All About Eric

How many times can Eric Christen tearfully – and hollowly – resign as a board member overseeing Colorado Springs’ largest school district before voters finally oust him?And how many more photographs of Christen-sans-shirt will we have to endure before he realizes that it is really way more appropriate for school board members  to appear fully dressed pretty much at all times?

These are just two questions that parents and teachers and voters are pondering as they head into the final stretch of what has been a thoroughly messy and drama-filled upcoming Dec. 12 recall election directed at Christen – who for all of his threats to quit (is it four or five, or six times now?) refuses to actually leave. Sandy Shakes, the past board president who can’t seem to figure out who to align herself with, is also targeted for recall.

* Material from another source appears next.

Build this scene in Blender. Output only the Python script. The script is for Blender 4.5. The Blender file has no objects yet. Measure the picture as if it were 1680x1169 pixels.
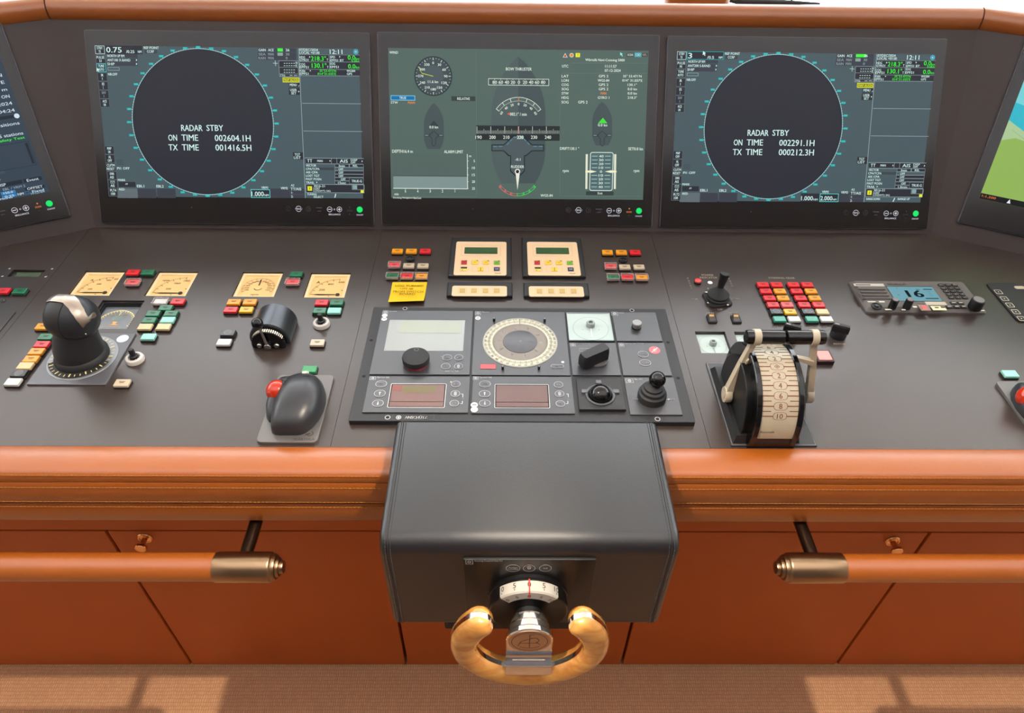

Christen’s contradictions, and his angry outbursts, underscore the madness that has for the past three years permeated an increasingly urban school district of 30,000 students. 

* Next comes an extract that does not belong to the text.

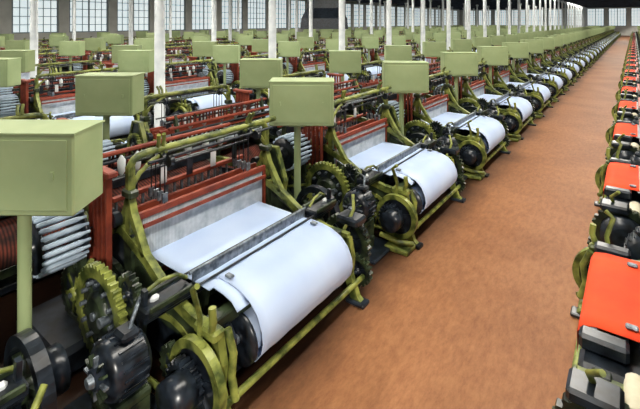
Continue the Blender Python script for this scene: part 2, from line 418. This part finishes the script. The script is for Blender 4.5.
def slab(name,x0,x1,y0,y1,z0,z1,m):
    me=bpy.data.meshes.new(name)
    me.from_pydata([(x,y,z) for x in(x0,x1) for y in(y0,y1) for z in(z0,z1)],[],[(0,1,3,2),(4,6,7,5),(0,4,5,1),(2,3,7,6),(0,2,6,4),(1,5,7,3)])
    me.materials.append(m); return put(me,name,(0,0,0))
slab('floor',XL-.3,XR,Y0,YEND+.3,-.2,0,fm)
cm=mat('ceiling_grey_blue_boards',(.05,.062,.09),(.03,.036,.055),2,.8)
slab('ceiling',XL-.3,XR,Y0,YEND+.3,ZC,ZC+.2,cm)
wm=mat('wall_cream_plaster',(.60,.60,.55),(.5,.5,.46),1.5,.8)
def boxes(name,bl,m,bl2=None,m2=None):
    vs=[];fs=[];mi=[]
    for g,bb_ in enumerate((bl,bl2 or [])):
        for (x0,x1,y0,y1,z0,z1) in bb_:
            o=len(vs); vs+=[(x,y,z) for x in(x0,x1) for y in(y0,y1) for z in(z0,z1)]
            fs+=[tuple(o+k for k in f) for f in((0,1,3,2),(4,6,7,5),(0,4,5,1),(2,3,7,6),(0,2,6,4),(1,5,7,3))]; mi+=[g]*6
    me=bpy.data.meshes.new(name); me.from_pydata(vs,[],fs); me.materials.append(m)
    if m2: me.materials.append(m2)
    me.polygons.foreach_set('material_index',mi); return me
S0,S1=1.9,5.5
WP=3.7;WW=3.0
bl=[(XL-.3,XL,Y0,YEND,0,S0),(XL-.3,XL,Y0,YEND,S1,ZC)]
wins=[]
y=Y0
while y+WP<YEND:
    bl.append((XL-.3,XL,y,y+(WP-WW),S0,S1)); wins.append(y+(WP-WW)); y+=WP
bl.append((XL-.3,XL,y,YEND,S0,S1))
put(boxes('wall_left',bl,wm),'wall_left',(0,0,0))
fr=mat('window_frame_grey',(.30,.35,.38),(.22,.27,.3),4,.6)
gl=bpy.data.materials.new('frosted_daylit_glass'); gl.use_nodes=True
g=gl.node_tree; gb=g.nodes['Principled BSDF']; gn=g.nodes.new('ShaderNodeTexNoise'); gn.inputs['Scale'].default_value=1.2
gr=g.nodes.new('ShaderNodeValToRGB'); gr.color_ramp.elements[0].color=(.60,.76,.82,1); gr.color_ramp.elements[1].color=(.95,.97,.93,1)
g.links.new(gn.outputs['Fac'],gr.inputs['Fac']); g.links.new(gr.outputs['Color'],gb.inputs['Emission Color']); gb.inputs['Emission Strength'].default_value=.8
gb.inputs['Base Color'].default_value=(.5,.6,.65,1)
wb=[(-.06,.06,0,WW,S0,S0+.08),(-.06,.06,0,WW,S1-.08,S1)]
for i in range(7):
    t=.12 if i in(0,3,6) else .05
    yy=(WW-t)*i/6; wb.append((-.05,.05,yy,yy+t,S0,S1))
for i in range(1,6):
    z=S0+(S1-S0)*i/6; wb.append((-.04,.04,0,WW,z-.025,z+.025))
wme=boxes('window_mesh',wb,fr,[(-.012,.012,.02,WW-.02,S0+.02,S1-.02)],gl)
n=1
for yy in wins: put(wme,'window_%d'%n,(XL-.15,yy,0)); n+=1
bl=[(XL,XR,YEND,YEND+.3,0,S0),(XL,XR,YEND,YEND+.3,S1,ZC)]
x=XL
while x+WP<XR:
    bl.append((x,x+(WP-WW),YEND,YEND+.3,S0,S1)); put(wme,'window_%d'%n,(x+WP,YEND+.15,0),math.pi/2); n+=1; x+=WP
bl.append((x,XR,YEND,YEND+.3,S0,S1))
put(boxes('wall_back',bl,wm),'wall_back',(0,0,0))
bb=[]
y=1.6
while y<YEND: bb.append((XL,XR,y-.12,y+.12,ZC-.35,ZC)); y+=6.8
put(boxes('ceiling_beams',bb,cm),'trim_1',(0,0,0))
# columns
cb=MB(); cb.lathe((0,0,0),(0,0,1),[(0,.2),(.06,.2),(.1,.11),(5.3,.10),(5.45,.2),(5.64,.2)],'white',18)
cme=cb.mesh('column_mesh')
y=5.0
while y<YEND: put(cme,'support_column',(-7.9,y,0)); y+=3.4
for X in(-14.55,-21.3,-28.0):
    y=5.0
    while y<YEND: put(cme,'support_column',(X,y,0)); y+=6.8
# ventilation duct
db=MB()
def ring(z,a,c): return [(-a,-c,z),(a,-c,z),(a,c,z),(-a,c,z)]
vs=[];fs=[]
prof=[(6.0,.95,.5),(4.2,.95,.5),(3.5,1.0,.55),(2.9,1.3,.8),(2.3,1.35,.85)]
for z,a,c_ in prof: vs+=ring(z,a,c_)
for j in range(len(prof)-1):
    for i in range(4): k2=(i+1)%4; fs.append((j*4+i,j*4+k2,(j+1)*4+k2,(j+1)*4+i))
fs.append((0,1,2,3)); fs.append((16,17,18,19))
db.add(vs,fs,'black')
for z in(4.9,4.2): db.box((0,0,z),(1.96,1.06,.06),'black')
put(db.mesh('duct_mesh'),'ventilation_duct',(-14.5,19.8,0),TH)
# ---------------- light
w=bpy.data.worlds.new('w'); sc.world=w; w.use_nodes=True
w.node_tree.nodes['Background'].inputs['Color'].default_value=(.94,.96,1,1)
w.node_tree.nodes['Background'].inputs['Strength'].default_value=.42
for i,X in enumerate((-1.2,-8,-15,-24)):
    for y in (6,24,50,82):
        l=bpy.data.lights.new('added_overhead_fill','AREA'); l.shape='RECTANGLE'; l.size=.6; l.size_y=14 if y<20 else 22  # unseen area lights added below the ceiling to brighten the room
        l.energy=760 if y<20 else 950; l.color=(1,.95,.85)
        o=bpy.data.objects.new('added_overhead_fill',l); o.location=(X,y,ZC-.4); sc.collection.objects.link(o)
s=bpy.data.lights.new('sun','SUN'); s.energy=2.4; s.angle=math.radians(5); s.color=(1,.95,.86)
o=bpy.data.objects.new('sun',s); d=Vector((-.75,.6,-.45)); o.rotation_euler=d.to_track_quat('-Z','Y').to_euler(); o.location=(20,-20,20); sc.collection.objects.link(o)
# ---------------- camera
c=bpy.data.cameras.new('camera'); c.sensor_width=36; c.lens=420/640*36; c.shift_y=-182.5/640; c.clip_end=400; c.clip_start=.05
o=bpy.data.objects.new('camera',c); o.location=(0,0,H); o.rotation_euler=(math.pi/2,0,TH); sc.collection.objects.link(o); sc.camera=o
print('faces',len(loomA.polygons),'objs',len(sc.objects))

An aspiring model whose last-known day job is to bust unions in California, Christen does not believe that government should be involved in public education, which he has publicly proclaimed. Propped up by school voucher big money interests, he was elected in 2003 to the seven-member District 11 Board of Education anyway.

He, along with three others who call themselves “reformers,” seized the board majority; their sorts of reforms, however, caught the public by surprise.

Turns out “reform” translates to trying to obliterate the teachers’ union.

Reform means trying to secretly install school vouchers, with the help of a team of privately-paid consultants.

Reform translates to attempts to operate in utter secrecy, making decisions that affect the public school district, illegally at times, behind closed doors.

Reform means kicking Planned Parenthood out of the schools.

Turns out reform means acting like a schoolyard bully, ala Christen, or, in the case of board member Shakes, trying to exact revenge when things don’t go your way.

In June, after a majority of the board summarily fired its superintendent of a year, and handing her a $400,000 golden parachute, a group of community activists had enough. They gathered enough signatures to force a recall of Christen and Shakes. The ballots have gone out for the Dec. 12 mail election.

In his latest apparent effort to portray himself as a real human being, Christen set up a website all about, well, all about Eric. He can’t seem to help it. There’s lots of photos: Eric the Model (including the above photo, as well as a selection of other bulging pecs pics), Eric and his wife on the North Shore of Hawaii, Eric’s young son “Worshiping the Lord at school,” Eric on the school track team and Eric when he was… well, you get the picture. There’s a link to his blog site, called Barbarians at the Gate. There’s a link to Eric’s views, and his political history, and his personal history (according to him).

For her part, Shakes is lately laying low. But last week Christen announced, at a public forum, that he was quitting the school board, just in time for the voters to recall him in the $300,000 election. It’s at least the fourth time he has said he would quit – the first being immediately after he was elected. As Christen has not yet formally submitted his actual resignation to the board, recall organizers are calling it just one more of his publicity stunts.

Here’s a snippet from his letter:

“Right or wrong I have become a lightening rod and a distraction from the important issues facing our education system.  The defenders of the status quo want to make this about my ‘personality’ and private emails I have sent to board members.  They have left me phone messages that would make a sailor blush, sent me feces in the mail, and, most disgustingly, drug [sic] my family into their petty fight.”

Cara DeGette is a longtime editor and columnist at the Colorado Springs Independent.